Re: Rules for combining headers in a caching proxy...
Balint Nagy Endre (bne@carenet.hu)
Thu, 30 May 1996 05:20:47 +0200 (MET DST)
Robert S. Tau:
> Section 13.4.3 of draft 04-alpha-1 specifies a rule for how a cache
> should construct the headers of the response it sends its client when
> it has both a 304 Not Modified response from the origin server, and a
> confirmed-fresh entity body in the cache. The guts of the rule are:
>
> ... It uses the end-to-end headers from the incoming response,
> not from the cache entry ...
>
> ... the complete set of end-to-end headers received in the
> incoming response overrides all end-to-end headers stored with
> the cache entry.
>
> This rule *seems* to say that the cache should toss whatever headers
> it has cached, and replace that set in toto with whatever came in with
> the 304 (though I'm not quite sure this was actually the intention).
>
> In any case, the section on the 304 response itself (10.3.5) says that
> the origin server SHOULD only include headers which might be relevant
> to cache management; this seems to exclude headers like Content-type:
> which the ultimate client will probably require in order to deal
> properly with whatever entity it finally gets.
>
> FWIW, many existing HTTP/1.0 servers, including at least Apache and
> the Netscape-Communications/1.1 server I just probed at www.netscape.com,
> return very few headers with a 304 --- Content-type, for instance,
> being commonly omitted.

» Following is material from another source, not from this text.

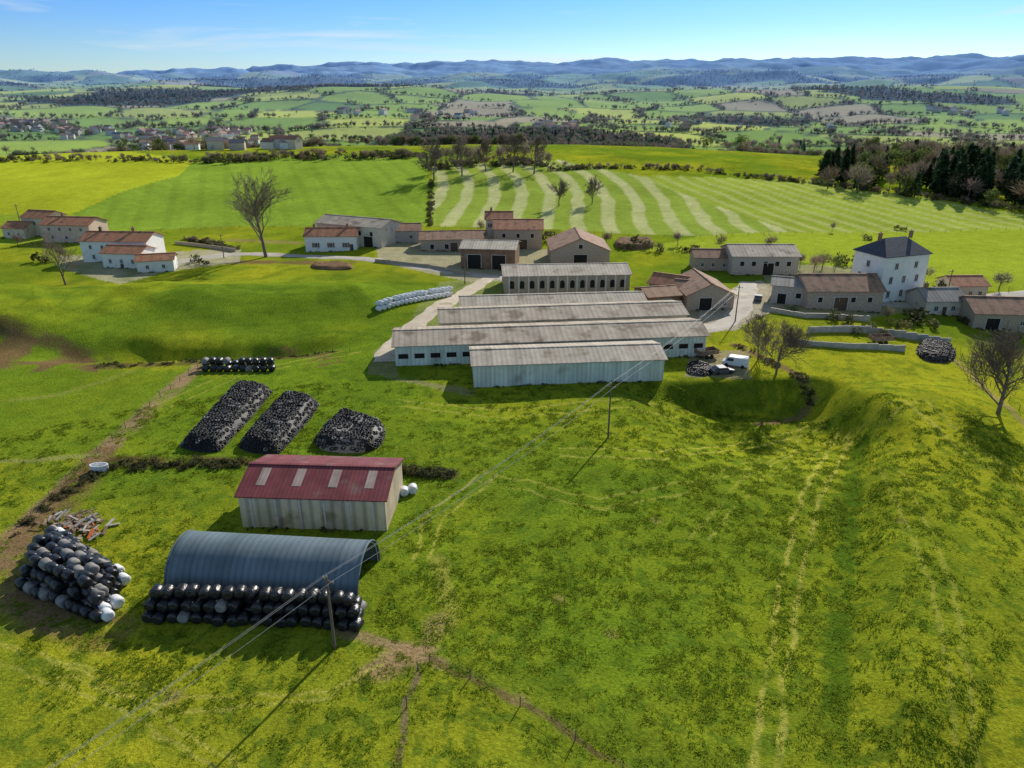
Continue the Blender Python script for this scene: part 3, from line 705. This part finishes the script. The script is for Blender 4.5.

An HTTP/1.1 cache which sent only those
> headers received (perhaps as little as Server: and Date:) along with
> its cached entity-body probably would not be doing its clients a
> favor.
>
> If the intention of the text in 13.4.3 is that the response headers
> from the 304 should override any cached headers of the same type
> (e.g., the Content-Language supplied with the 304, *if received*,
> should override any previously cached Content-Language header or
> headers), it might be better to say something like the following
> (though it is admittedly wordier):
>
> When a cache makes a validating request to a server, and the server
> provides a 304 (Not Modified) response, the cache must construct a
> response to send to the requesting client. The cache uses the
> entity-body stored in the cache entry as the entity-body of the
> outgoing response. The entity-headers are formed as follows:
>
> If an end-to-end header was received with the 304 response, the
> cache MUST discard any existing cached header or headers of the same
> name, and replace them with the newly received headers. The cache
> retains all end-to-end headers which it has already cached, and which
> were not replaced by newer headers received with the 304 response.
> This new set of headers is then returned to the cache's client as
> the entity-headers of the outgoing response. The cache may add
> Warning headers (see section 14.45) to this set.
This is in sync with my understanding of the caching discussions,
and the only way to live with 1.0 servers.
I see no good reasons to handle 1.1 servers differently.